Let me propose a first step. For obvious reasons, consultants and their firms closely guard their exact arrangements with private clients. It would be extremely difficult for any one reporter, blogger, or concerned citizen to chart all of the corporate ties of all the consultants who work for each campaign—but a good deal of information is out there. Campaigns list staff and have to report expenditures. Consulting firms post client lists, and in the case of publicly held firms, they have to report on the sources of their income. For instance, David Plouffe and David Axelrod, campaign manager and strategist, respectively, for Barack Obama, are both partners at AKP&D Message and Media, a firm that has done work for the AFL-CIO and AFSCME. Rick Davis, McCain’s campaign manager, has worked extensively for the telecommunications industry, as well as the Prime Minister of Ukraine. I do not intend to imply that there is any equivalency between labor unions, telecoms, or private security firms—quite the contrary—these and any of the other clients I have mentioned are simply examples of what we know about some key campaign consultants.
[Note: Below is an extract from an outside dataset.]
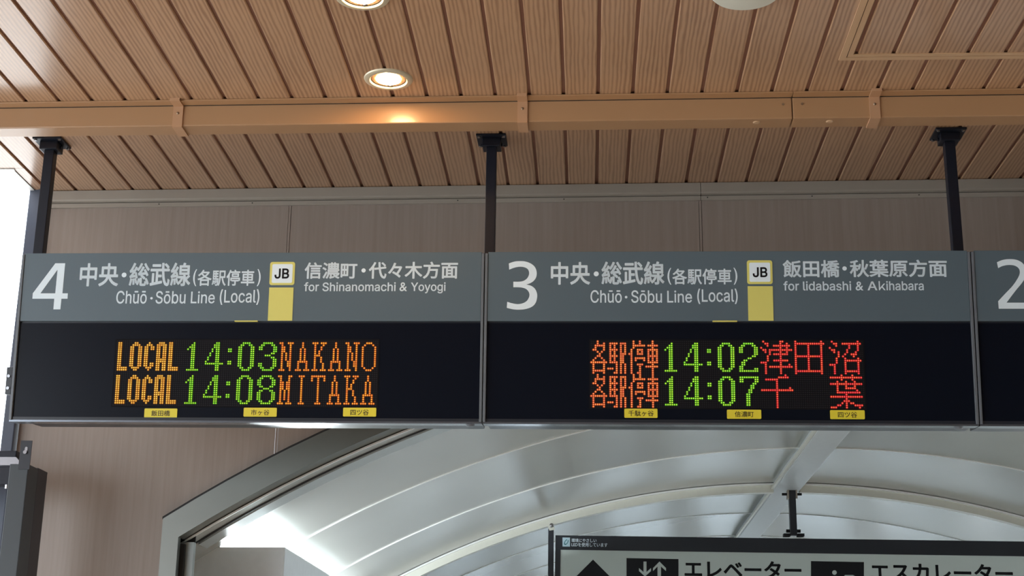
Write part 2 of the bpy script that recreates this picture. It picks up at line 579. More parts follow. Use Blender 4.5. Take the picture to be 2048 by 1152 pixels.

But I am sure that we could know more—and we should know more. Come the general election, I think it would be only right, and likely advantageous, to compare the clients and connections of McCain’s advisors with the interests of either Obama’s or Clinton’s senior staffers. . . and the time to amass this database is now. I am not an internet genius, but I would like to call on some of you that are to help me crowd-source this project and develop a go-to source for this kind of information.

If we can put this information out there, then we can all decide whom we want within earshot of our next president. . . rather than relying on the questionable judgment of any particular presidential candidate.